TO BE DONE: Every record must be written out once more, with nothing added or omitted.

RECORDS FOR THE TASK:

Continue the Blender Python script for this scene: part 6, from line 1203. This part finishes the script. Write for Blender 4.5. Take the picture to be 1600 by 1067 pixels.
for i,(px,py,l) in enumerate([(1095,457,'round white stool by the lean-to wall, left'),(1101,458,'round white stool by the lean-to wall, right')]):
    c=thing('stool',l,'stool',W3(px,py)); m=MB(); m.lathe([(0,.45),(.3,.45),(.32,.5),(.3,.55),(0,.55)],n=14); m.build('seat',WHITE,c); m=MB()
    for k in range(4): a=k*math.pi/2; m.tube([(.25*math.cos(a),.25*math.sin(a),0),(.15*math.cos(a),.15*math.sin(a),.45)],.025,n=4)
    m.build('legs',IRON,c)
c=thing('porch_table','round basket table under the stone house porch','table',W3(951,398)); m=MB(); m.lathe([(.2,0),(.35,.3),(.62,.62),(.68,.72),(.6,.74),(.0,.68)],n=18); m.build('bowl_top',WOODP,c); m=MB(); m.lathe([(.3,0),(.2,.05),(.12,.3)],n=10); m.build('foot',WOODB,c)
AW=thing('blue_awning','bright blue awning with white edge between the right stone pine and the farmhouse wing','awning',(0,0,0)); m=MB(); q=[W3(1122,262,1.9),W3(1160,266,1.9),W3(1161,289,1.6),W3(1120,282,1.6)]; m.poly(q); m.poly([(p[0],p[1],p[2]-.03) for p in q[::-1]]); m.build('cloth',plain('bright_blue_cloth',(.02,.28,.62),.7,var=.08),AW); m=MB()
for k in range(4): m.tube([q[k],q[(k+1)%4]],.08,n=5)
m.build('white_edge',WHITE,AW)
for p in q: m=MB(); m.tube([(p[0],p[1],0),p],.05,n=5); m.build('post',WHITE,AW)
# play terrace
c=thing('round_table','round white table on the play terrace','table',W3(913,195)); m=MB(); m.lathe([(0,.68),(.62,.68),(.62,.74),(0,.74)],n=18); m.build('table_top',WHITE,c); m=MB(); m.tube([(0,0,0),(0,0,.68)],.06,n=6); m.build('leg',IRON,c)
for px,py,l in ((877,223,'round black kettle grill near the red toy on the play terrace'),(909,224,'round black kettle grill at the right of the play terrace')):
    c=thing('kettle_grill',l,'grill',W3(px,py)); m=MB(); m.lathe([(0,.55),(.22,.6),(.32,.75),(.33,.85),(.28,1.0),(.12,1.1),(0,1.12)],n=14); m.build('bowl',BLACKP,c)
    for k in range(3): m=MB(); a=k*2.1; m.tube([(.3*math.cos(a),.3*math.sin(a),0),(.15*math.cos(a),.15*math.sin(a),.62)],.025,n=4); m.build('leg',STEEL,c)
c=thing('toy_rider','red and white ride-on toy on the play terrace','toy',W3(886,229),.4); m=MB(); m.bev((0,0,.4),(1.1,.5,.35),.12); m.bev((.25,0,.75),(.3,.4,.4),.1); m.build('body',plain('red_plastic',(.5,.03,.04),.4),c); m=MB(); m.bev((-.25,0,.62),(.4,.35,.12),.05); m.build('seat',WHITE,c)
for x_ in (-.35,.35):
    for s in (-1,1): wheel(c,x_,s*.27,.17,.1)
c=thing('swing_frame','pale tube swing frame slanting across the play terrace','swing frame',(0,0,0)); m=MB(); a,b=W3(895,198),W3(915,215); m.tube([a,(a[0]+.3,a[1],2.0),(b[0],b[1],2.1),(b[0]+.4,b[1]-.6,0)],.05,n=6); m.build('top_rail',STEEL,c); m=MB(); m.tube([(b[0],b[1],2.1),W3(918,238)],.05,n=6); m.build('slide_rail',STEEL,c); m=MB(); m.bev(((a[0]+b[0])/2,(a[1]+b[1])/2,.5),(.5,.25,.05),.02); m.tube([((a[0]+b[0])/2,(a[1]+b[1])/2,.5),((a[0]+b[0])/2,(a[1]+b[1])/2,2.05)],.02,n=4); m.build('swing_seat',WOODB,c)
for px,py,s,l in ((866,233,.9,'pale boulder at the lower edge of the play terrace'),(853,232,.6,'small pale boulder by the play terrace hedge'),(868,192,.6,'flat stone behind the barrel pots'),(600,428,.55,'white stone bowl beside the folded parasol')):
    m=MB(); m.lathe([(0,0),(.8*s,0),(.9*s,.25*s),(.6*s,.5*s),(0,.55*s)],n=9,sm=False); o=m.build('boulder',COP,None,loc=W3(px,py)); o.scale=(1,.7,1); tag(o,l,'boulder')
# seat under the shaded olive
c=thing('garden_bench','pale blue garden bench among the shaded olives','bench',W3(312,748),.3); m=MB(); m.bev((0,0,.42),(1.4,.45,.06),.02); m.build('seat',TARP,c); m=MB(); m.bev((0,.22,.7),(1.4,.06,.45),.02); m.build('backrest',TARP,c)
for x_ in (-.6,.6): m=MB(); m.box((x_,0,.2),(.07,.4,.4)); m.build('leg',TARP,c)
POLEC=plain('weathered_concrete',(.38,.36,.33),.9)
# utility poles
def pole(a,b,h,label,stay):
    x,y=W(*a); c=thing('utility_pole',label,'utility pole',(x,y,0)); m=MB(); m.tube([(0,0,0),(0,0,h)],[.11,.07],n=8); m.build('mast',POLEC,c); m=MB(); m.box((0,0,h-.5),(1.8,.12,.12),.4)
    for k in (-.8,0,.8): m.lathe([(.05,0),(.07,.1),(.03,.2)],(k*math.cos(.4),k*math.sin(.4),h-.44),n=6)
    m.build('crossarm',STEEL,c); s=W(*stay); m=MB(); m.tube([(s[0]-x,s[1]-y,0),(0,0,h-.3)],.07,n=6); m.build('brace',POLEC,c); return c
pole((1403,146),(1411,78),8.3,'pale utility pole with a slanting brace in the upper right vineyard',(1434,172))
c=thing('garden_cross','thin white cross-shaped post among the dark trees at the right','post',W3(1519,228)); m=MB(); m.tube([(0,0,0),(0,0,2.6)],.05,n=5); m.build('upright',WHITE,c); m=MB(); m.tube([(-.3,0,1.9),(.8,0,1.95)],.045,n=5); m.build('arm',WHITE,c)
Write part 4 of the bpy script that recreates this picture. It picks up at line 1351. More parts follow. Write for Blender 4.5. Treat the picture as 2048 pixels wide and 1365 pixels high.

OUTPUT FOR THIS TASK:
Continue the Blender Python script for this scene: part 6, from line 1203. This part finishes the script. Write for Blender 4.5. Take the picture to be 1600 by 1067 pixels.
for i,(px,py,l) in enumerate([(1095,457,'round white stool by the lean-to wall, left'),(1101,458,'round white stool by the lean-to wall, right')]):
    c=thing('stool',l,'stool',W3(px,py)); m=MB(); m.lathe([(0,.45),(.3,.45),(.32,.5),(.3,.55),(0,.55)],n=14); m.build('seat',WHITE,c); m=MB()
    for k in range(4): a=k*math.pi/2; m.tube([(.25*math.cos(a),.25*math.sin(a),0),(.15*math.cos(a),.15*math.sin(a),.45)],.025,n=4)
    m.build('legs',IRON,c)
c=thing('porch_table','round basket table under the stone house porch','table',W3(951,398)); m=MB(); m.lathe([(.2,0),(.35,.3),(.62,.62),(.68,.72),(.6,.74),(.0,.68)],n=18); m.build('bowl_top',WOODP,c); m=MB(); m.lathe([(.3,0),(.2,.05),(.12,.3)],n=10); m.build('foot',WOODB,c)
AW=thing('blue_awning','bright blue awning with white edge between the right stone pine and the farmhouse wing','awning',(0,0,0)); m=MB(); q=[W3(1122,262,1.9),W3(1160,266,1.9),W3(1161,289,1.6),W3(1120,282,1.6)]; m.poly(q); m.poly([(p[0],p[1],p[2]-.03) for p in q[::-1]]); m.build('cloth',plain('bright_blue_cloth',(.02,.28,.62),.7,var=.08),AW); m=MB()
for k in range(4): m.tube([q[k],q[(k+1)%4]],.08,n=5)
m.build('white_edge',WHITE,AW)
for p in q: m=MB(); m.tube([(p[0],p[1],0),p],.05,n=5); m.build('post',WHITE,AW)
# play terrace
c=thing('round_table','round white table on the play terrace','table',W3(913,195)); m=MB(); m.lathe([(0,.68),(.62,.68),(.62,.74),(0,.74)],n=18); m.build('table_top',WHITE,c); m=MB(); m.tube([(0,0,0),(0,0,.68)],.06,n=6); m.build('leg',IRON,c)
for px,py,l in ((877,223,'round black kettle grill near the red toy on the play terrace'),(909,224,'round black kettle grill at the right of the play terrace')):
    c=thing('kettle_grill',l,'grill',W3(px,py)); m=MB(); m.lathe([(0,.55),(.22,.6),(.32,.75),(.33,.85),(.28,1.0),(.12,1.1),(0,1.12)],n=14); m.build('bowl',BLACKP,c)
    for k in range(3): m=MB(); a=k*2.1; m.tube([(.3*math.cos(a),.3*math.sin(a),0),(.15*math.cos(a),.15*math.sin(a),.62)],.025,n=4); m.build('leg',STEEL,c)
c=thing('toy_rider','red and white ride-on toy on the play terrace','toy',W3(886,229),.4); m=MB(); m.bev((0,0,.4),(1.1,.5,.35),.12); m.bev((.25,0,.75),(.3,.4,.4),.1); m.build('body',plain('red_plastic',(.5,.03,.04),.4),c); m=MB(); m.bev((-.25,0,.62),(.4,.35,.12),.05); m.build('seat',WHITE,c)
for x_ in (-.35,.35):
    for s in (-1,1): wheel(c,x_,s*.27,.17,.1)
c=thing('swing_frame','pale tube swing frame slanting across the play terrace','swing frame',(0,0,0)); m=MB(); a,b=W3(895,198),W3(915,215); m.tube([a,(a[0]+.3,a[1],2.0),(b[0],b[1],2.1),(b[0]+.4,b[1]-.6,0)],.05,n=6); m.build('top_rail',STEEL,c); m=MB(); m.tube([(b[0],b[1],2.1),W3(918,238)],.05,n=6); m.build('slide_rail',STEEL,c); m=MB(); m.bev(((a[0]+b[0])/2,(a[1]+b[1])/2,.5),(.5,.25,.05),.02); m.tube([((a[0]+b[0])/2,(a[1]+b[1])/2,.5),((a[0]+b[0])/2,(a[1]+b[1])/2,2.05)],.02,n=4); m.build('swing_seat',WOODB,c)
for px,py,s,l in ((866,233,.9,'pale boulder at the lower edge of the play terrace'),(853,232,.6,'small pale boulder by the play terrace hedge'),(868,192,.6,'flat stone behind the barrel pots'),(600,428,.55,'white stone bowl beside the folded parasol')):
    m=MB(); m.lathe([(0,0),(.8*s,0),(.9*s,.25*s),(.6*s,.5*s),(0,.55*s)],n=9,sm=False); o=m.build('boulder',COP,None,loc=W3(px,py)); o.scale=(1,.7,1); tag(o,l,'boulder')
# seat under the shaded olive
c=thing('garden_bench','pale blue garden bench among the shaded olives','bench',W3(312,748),.3); m=MB(); m.bev((0,0,.42),(1.4,.45,.06),.02); m.build('seat',TARP,c); m=MB(); m.bev((0,.22,.7),(1.4,.06,.45),.02); m.build('backrest',TARP,c)
for x_ in (-.6,.6): m=MB(); m.box((x_,0,.2),(.07,.4,.4)); m.build('leg',TARP,c)
POLEC=plain('weathered_concrete',(.38,.36,.33),.9)
# utility poles
def pole(a,b,h,label,stay):
    x,y=W(*a); c=thing('utility_pole',label,'utility pole',(x,y,0)); m=MB(); m.tube([(0,0,0),(0,0,h)],[.11,.07],n=8); m.build('mast',POLEC,c); m=MB(); m.box((0,0,h-.5),(1.8,.12,.12),.4)
    for k in (-.8,0,.8): m.lathe([(.05,0),(.07,.1),(.03,.2)],(k*math.cos(.4),k*math.sin(.4),h-.44),n=6)
    m.build('crossarm',STEEL,c); s=W(*stay); m=MB(); m.tube([(s[0]-x,s[1]-y,0),(0,0,h-.3)],.07,n=6); m.build('brace',POLEC,c); return c
pole((1403,146),(1411,78),8.3,'pale utility pole with a slanting brace in the upper right vineyard',(1434,172))
c=thing('garden_cross','thin white cross-shaped post among the dark trees at the right','post',W3(1519,228)); m=MB(); m.tube([(0,0,0),(0,0,2.6)],.05,n=5); m.build('upright',WHITE,c); m=MB(); m.tube([(-.3,0,1.9),(.8,0,1.95)],.045,n=5); m.build('arm',WHITE,c)
Write part 4 of the bpy script that recreates this picture. It picks up at line 1351. More parts follow. Write for Blender 4.5. Treat the picture as 2048 pixels wide and 1365 pixels high.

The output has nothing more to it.